Material for this exercise:
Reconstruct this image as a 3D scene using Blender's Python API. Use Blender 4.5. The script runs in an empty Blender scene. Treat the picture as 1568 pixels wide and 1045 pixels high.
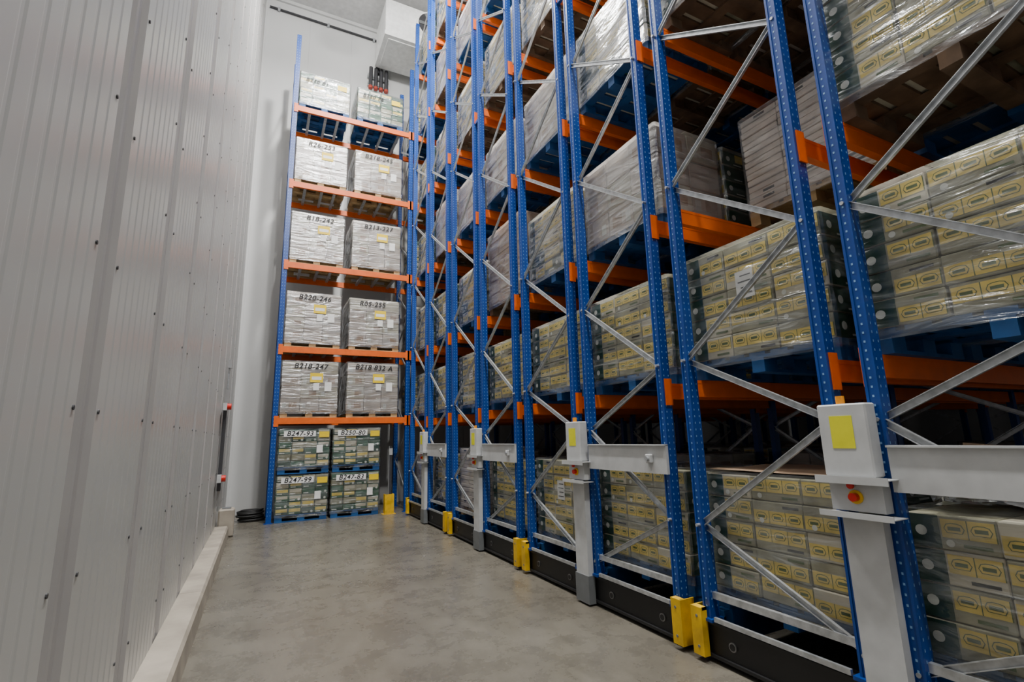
import bpy, math, random
from mathutils import Vector, Matrix
random.seed(7)
S = bpy.context.scene
COL = S.collection

# ------------------------------------------------------------------ materials
def newmat(name):
    m = bpy.data.materials.new(name); m.use_nodes = True
    nt = m.node_tree; b = nt.nodes['Principled BSDF']
    return m, nt, b
def plain(name, col, rough=0.5, metal=0.0, var=0.06, scale=8.0, bump=0.0, coat=0.0):
    m, nt, b = newmat(name)
    tc = nt.nodes.new('ShaderNodeTexCoord'); n = nt.nodes.new('ShaderNodeTexNoise')
    n.inputs['Scale'].default_value = scale; n.inputs['Detail'].default_value = 4
    nt.links.new(tc.outputs['Object'], n.inputs['Vector'])
    r = nt.nodes.new('ShaderNodeValToRGB')
    r.color_ramp.elements[0].position = 0.3; r.color_ramp.elements[1].position = 0.7
    r.color_ramp.elements[0].color = tuple(max(0, c*(1-var*2)) for c in col)+(1,)
    r.color_ramp.elements[1].color = tuple(min(1, c*(1+var)) for c in col)+(1,)
    nt.links.new(n.outputs['Fac'], r.inputs['Fac'])
    nt.links.new(r.outputs['Color'], b.inputs['Base Color'])
    b.inputs['Roughness'].default_value = rough; b.inputs['Metallic'].default_value = metal
    b.inputs['Coat Weight'].default_value = coat
    if bump:
        bm = nt.nodes.new('ShaderNodeBump'); bm.inputs['Strength'].default_value = bump
        bm.inputs['Distance'].default_value = 0.02
        nt.links.new(n.outputs['Fac'], bm.inputs['Height']); nt.links.new(bm.outputs['Normal'], b.inputs['Normal'])
    return m
M_BLUE = plain('rack_blue', (0.002, 0.045, 0.25), 0.36)
M_ORANGE = plain('beam_orange', (0.74, 0.12, 0.003), 0.45)
M_GALV = plain('galvanised_steel', (0.52, 0.54, 0.56), 0.33, 0.6, 0.15, 20)
M_HOLE = plain('slot_pale', (0.20, 0.38, 0.62), 0.5)  # pale colour paints in light seen through the post slots
M_BLACK = plain('chassis_black', (0.008, 0.008, 0.009), 0.5)
M_YEL = plain('safety_yellow', (0.70, 0.42, 0.004), 0.45, 0, 0.2, 6)
M_SIGN = plain('sign_yellow', (0.72, 0.70, 0.01), 0.5)
M_WHITE = plain('cover_white', (0.50, 0.51, 0.515), 0.42)
M_GREYFOOT = plain('foot_grey', (0.14, 0.15, 0.155), 0.5)
M_RED = plain('button_red', (0.6, 0.01, 0.005), 0.3)
M_AMBER = plain('button_amber', (0.85, 0.30, 0.01), 0.3)
M_DISC = plain('disc_grey', (0.25, 0.25, 0.25), 0.4, 0.5)
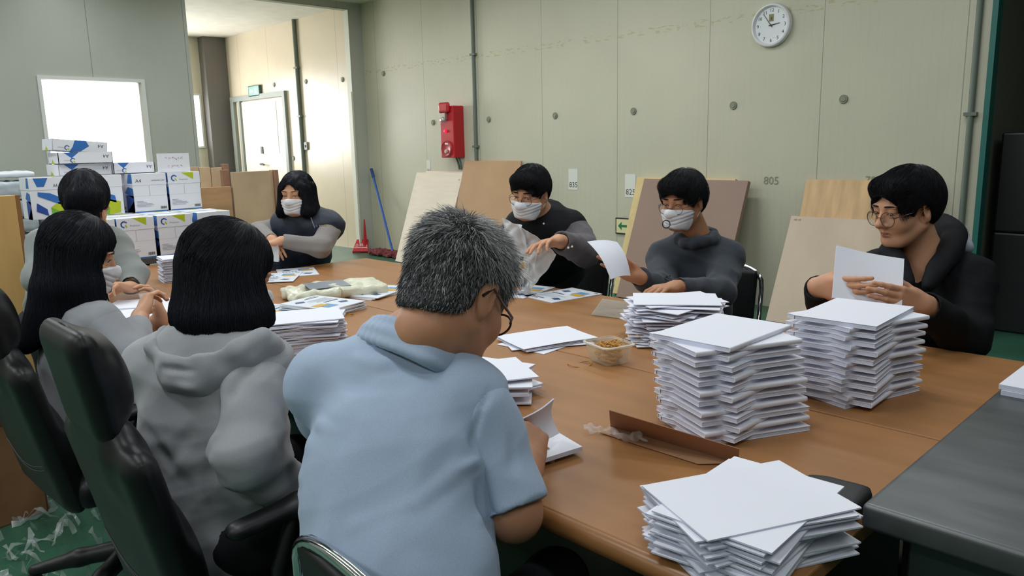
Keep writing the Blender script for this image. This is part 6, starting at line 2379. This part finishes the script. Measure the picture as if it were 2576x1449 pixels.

Given instruction: Reproduce, word for word, every line from the start of the records down to and including the line with "COL = S.collection"; skip the pictures.

Written answer:
Reconstruct this image as a 3D scene using Blender's Python API. Use Blender 4.5. The script runs in an empty Blender scene. Treat the picture as 1568 pixels wide and 1045 pixels high.
import bpy, math, random
from mathutils import Vector, Matrix
random.seed(7)
S = bpy.context.scene
COL = S.collection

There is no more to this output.